Exactly reproduce each line of the listing that follows.

— start Data lines —

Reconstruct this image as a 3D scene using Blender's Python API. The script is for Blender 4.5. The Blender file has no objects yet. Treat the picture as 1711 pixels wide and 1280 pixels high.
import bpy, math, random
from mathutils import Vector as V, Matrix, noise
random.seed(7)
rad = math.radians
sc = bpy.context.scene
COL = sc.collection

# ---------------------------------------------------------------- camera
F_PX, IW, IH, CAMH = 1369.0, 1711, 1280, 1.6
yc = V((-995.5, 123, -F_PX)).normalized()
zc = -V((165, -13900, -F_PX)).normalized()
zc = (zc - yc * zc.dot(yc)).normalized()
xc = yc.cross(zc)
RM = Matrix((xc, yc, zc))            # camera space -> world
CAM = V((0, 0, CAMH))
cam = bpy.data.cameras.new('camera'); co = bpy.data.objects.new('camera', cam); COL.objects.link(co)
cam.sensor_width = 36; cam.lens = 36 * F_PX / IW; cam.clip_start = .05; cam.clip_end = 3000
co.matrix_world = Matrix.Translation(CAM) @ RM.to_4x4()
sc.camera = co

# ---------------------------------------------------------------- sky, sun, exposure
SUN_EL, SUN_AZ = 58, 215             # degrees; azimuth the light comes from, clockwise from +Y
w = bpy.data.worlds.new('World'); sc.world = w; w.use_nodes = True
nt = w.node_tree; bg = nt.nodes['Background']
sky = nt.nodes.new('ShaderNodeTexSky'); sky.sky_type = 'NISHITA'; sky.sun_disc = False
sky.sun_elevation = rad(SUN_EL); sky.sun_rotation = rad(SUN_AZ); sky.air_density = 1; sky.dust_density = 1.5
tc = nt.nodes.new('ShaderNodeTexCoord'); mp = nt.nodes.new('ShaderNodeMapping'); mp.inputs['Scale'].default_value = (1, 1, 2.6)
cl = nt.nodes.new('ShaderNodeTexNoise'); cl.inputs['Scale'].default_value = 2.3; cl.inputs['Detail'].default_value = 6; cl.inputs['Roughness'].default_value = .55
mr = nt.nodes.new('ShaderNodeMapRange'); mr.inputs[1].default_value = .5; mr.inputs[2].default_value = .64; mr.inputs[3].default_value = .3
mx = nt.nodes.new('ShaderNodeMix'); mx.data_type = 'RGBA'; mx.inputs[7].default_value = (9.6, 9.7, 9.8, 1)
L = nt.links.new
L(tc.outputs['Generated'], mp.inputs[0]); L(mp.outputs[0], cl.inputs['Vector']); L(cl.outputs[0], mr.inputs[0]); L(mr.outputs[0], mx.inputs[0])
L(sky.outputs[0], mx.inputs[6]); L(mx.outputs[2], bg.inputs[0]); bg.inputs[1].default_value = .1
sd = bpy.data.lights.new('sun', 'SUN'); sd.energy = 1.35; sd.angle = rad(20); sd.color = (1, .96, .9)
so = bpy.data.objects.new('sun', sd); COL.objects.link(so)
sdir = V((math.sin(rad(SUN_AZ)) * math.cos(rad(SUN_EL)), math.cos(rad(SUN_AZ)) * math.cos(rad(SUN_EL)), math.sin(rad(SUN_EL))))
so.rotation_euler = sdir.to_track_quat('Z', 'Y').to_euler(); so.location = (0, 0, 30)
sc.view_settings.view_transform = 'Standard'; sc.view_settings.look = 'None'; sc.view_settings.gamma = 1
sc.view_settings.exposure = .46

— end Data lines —

=== Correct result ===
Reconstruct this image as a 3D scene using Blender's Python API. The script is for Blender 4.5. The Blender file has no objects yet. Treat the picture as 1711 pixels wide and 1280 pixels high.
import bpy, math, random
from mathutils import Vector as V, Matrix, noise
random.seed(7)
rad = math.radians
sc = bpy.context.scene
COL = sc.collection

# ---------------------------------------------------------------- camera
F_PX, IW, IH, CAMH = 1369.0, 1711, 1280, 1.6
yc = V((-995.5, 123, -F_PX)).normalized()
zc = -V((165, -13900, -F_PX)).normalized()
zc = (zc - yc * zc.dot(yc)).normalized()
xc = yc.cross(zc)
RM = Matrix((xc, yc, zc))            # camera space -> world
CAM = V((0, 0, CAMH))
cam = bpy.data.cameras.new('camera'); co = bpy.data.objects.new('camera', cam); COL.objects.link(co)
cam.sensor_width = 36; cam.lens = 36 * F_PX / IW; cam.clip_start = .05; cam.clip_end = 3000
co.matrix_world = Matrix.Translation(CAM) @ RM.to_4x4()
sc.camera = co

# ---------------------------------------------------------------- sky, sun, exposure
SUN_EL, SUN_AZ = 58, 215             # degrees; azimuth the light comes from, clockwise from +Y
w = bpy.data.worlds.new('World'); sc.world = w; w.use_nodes = True
nt = w.node_tree; bg = nt.nodes['Background']
sky = nt.nodes.new('ShaderNodeTexSky'); sky.sky_type = 'NISHITA'; sky.sun_disc = False
sky.sun_elevation = rad(SUN_EL); sky.sun_rotation = rad(SUN_AZ); sky.air_density = 1; sky.dust_density = 1.5
tc = nt.nodes.new('ShaderNodeTexCoord'); mp = nt.nodes.new('ShaderNodeMapping'); mp.inputs['Scale'].default_value = (1, 1, 2.6)
cl = nt.nodes.new('ShaderNodeTexNoise'); cl.inputs['Scale'].default_value = 2.3; cl.inputs['Detail'].default_value = 6; cl.inputs['Roughness'].default_value = .55
mr = nt.nodes.new('ShaderNodeMapRange'); mr.inputs[1].default_value = .5; mr.inputs[2].default_value = .64; mr.inputs[3].default_value = .3
mx = nt.nodes.new('ShaderNodeMix'); mx.data_type = 'RGBA'; mx.inputs[7].default_value = (9.6, 9.7, 9.8, 1)
L = nt.links.new
L(tc.outputs['Generated'], mp.inputs[0]); L(mp.outputs[0], cl.inputs['Vector']); L(cl.outputs[0], mr.inputs[0]); L(mr.outputs[0], mx.inputs[0])
L(sky.outputs[0], mx.inputs[6]); L(mx.outputs[2], bg.inputs[0]); bg.inputs[1].default_value = .1
sd = bpy.data.lights.new('sun', 'SUN'); sd.energy = 1.35; sd.angle = rad(20); sd.color = (1, .96, .9)
so = bpy.data.objects.new('sun', sd); COL.objects.link(so)
sdir = V((math.sin(rad(SUN_AZ)) * math.cos(rad(SUN_EL)), math.cos(rad(SUN_AZ)) * math.cos(rad(SUN_EL)), math.sin(rad(SUN_EL))))
so.rotation_euler = sdir.to_track_quat('Z', 'Y').to_euler(); so.location = (0, 0, 30)
sc.view_settings.view_transform = 'Standard'; sc.view_settings.look = 'None'; sc.view_settings.gamma = 1
sc.view_settings.exposure = .46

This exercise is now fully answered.